Conflicting Timeframes

Markets move in several timeframes at the same times. Indicator signals in different timeframes may contradict. Before examining a trend, explore charts in a timeframe 1 order of magnitude greater than your favourite. Look at the big picture when in doubt.


4. Kangaroo Tails

A Kangaroo Tail is a single very tall bar, flanked by 2 regular bars, that protrudes. Upward-pointing KTs provide sell signals at market tops (opposite for downward). The longer the timeframe, the more meaningful its signal. KTs are reliable & easy to recognise.


BIIB and FDO daily. (Chart by Stockcharts.com)
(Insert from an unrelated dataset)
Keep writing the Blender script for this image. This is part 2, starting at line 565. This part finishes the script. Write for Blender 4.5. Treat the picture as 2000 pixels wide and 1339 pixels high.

Biogen Idec, Inc (BIIB) was steadily rising til a KT developed. Stock opened slightly below its previous close then it traced a very tall bar, 3x the average height. It reached a record new high but then slid, closing near its opening price. The next day’s bar was of average height—it completed the kangaroo pattern & the trend reversed down.


If a rally / selling attracts no orders, the market will reverse & look for orders at lower / higher levels. KTs reflect failed bull / bear raids. When markets recoil from KTs trading opportunities are offered. They show a certain price rejected by the market that usually leads to a swing in the opposite direction. Trade against a KT once you see it. Experienced traders recognise KTs during its 3rd bar, before it closes.


IGT Daily. (Chart by Stockcharts.com)


KTs mark the final splash of bullishness / bearishness. KT ( red arrow) identifies end of an uptrend in International Game Technology (IGT) stock. If entering a short trade during the 3rd bar, place your stop about half-way up the tail. A stop at the tip of the tail is too risky. KT (green arrow) stopped downtrend & augured in a week-long rally


Trading against KTs is a short-term tactic; on the daily charts, these signals fizzle out after a few days. Putting a stop at end of a tail risks too much capital. When trading against KTs, place protective stop about halfway through the tail. If the market starts “chewing its tail, get out.